As compras pela internet, que estão na moda, não vos afetam?
Nem por isso. As pessoas compram pela internet a primeira vez e já não compram a segunda. Não é bem aquilo que procuram ou então vêm aqui à procura de peças, que não temos. A internet tem coisas boas, mas também tem muitos barretes. E as pessoas gostam de ver, de falar, de apalpar, de perguntar. Gostam de se sentir em casa, que é o caso aqui. Quando é um produto novo, que não conheço bem, peço aos clientes que o usem, mas depois me digam os resultados, para poder aconselhar melhor os próximos. Nós ensinamos os clientes e aprendemos com eles. Isto é uma escola. E criámos um elo de ligação que os fideliza à casa. Conhecemos os filhos, os netos, é uma coisa familiar. Somos diferentes. Por exemplo, os clientes vêm aqui comprar os pintos. Podem comprar nos mercados, mas os nossos chegam vacinados e vêm do aviário durante a noite, para não apanharem calor. E aqui são mantidos em condições.

Tem projetos para o futuro?
A minha filha está à frente do negócio, com a colaboração da mãe, e vamos fazendo as adaptações, de acordo com as tendências do mercado. Eu e a mãe, enquanto formos vivos e pudermos, estamos aqui. Depois, depende dela decidir o que fazer.
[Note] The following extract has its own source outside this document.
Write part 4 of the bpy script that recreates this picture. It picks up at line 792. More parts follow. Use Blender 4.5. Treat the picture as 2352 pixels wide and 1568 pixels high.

Nós já pensámos vender isto, mas depois recuamos, porque é mais do que um negócio; é um filho, algo que criámos com amor e muito sacrifício.

A origem de Belbute

“O meu pai trabalhou sempre com peixe, em Beja. E sempre pensei que o nome Belbute era da zona da Vidigueira, porque os meus avós eram de lá”, conta. Quando chegou ao Algarve, consultou a lista telefónica e encontrou vários, na zona de Ferragudo. Procurou as origens e descobriu que, antigamente, o comércio era feito com barcos, junto à costa. No sul de França, fabricam uma fazenda, a bombazina, que se chamava belbutina. “Alguns desses comerciantes, chamados belbutinos, devem ter ficado aqui, junto ao Rio Arade. Por etimologia de nomes, possivelmente ficou Belbute”, deduz.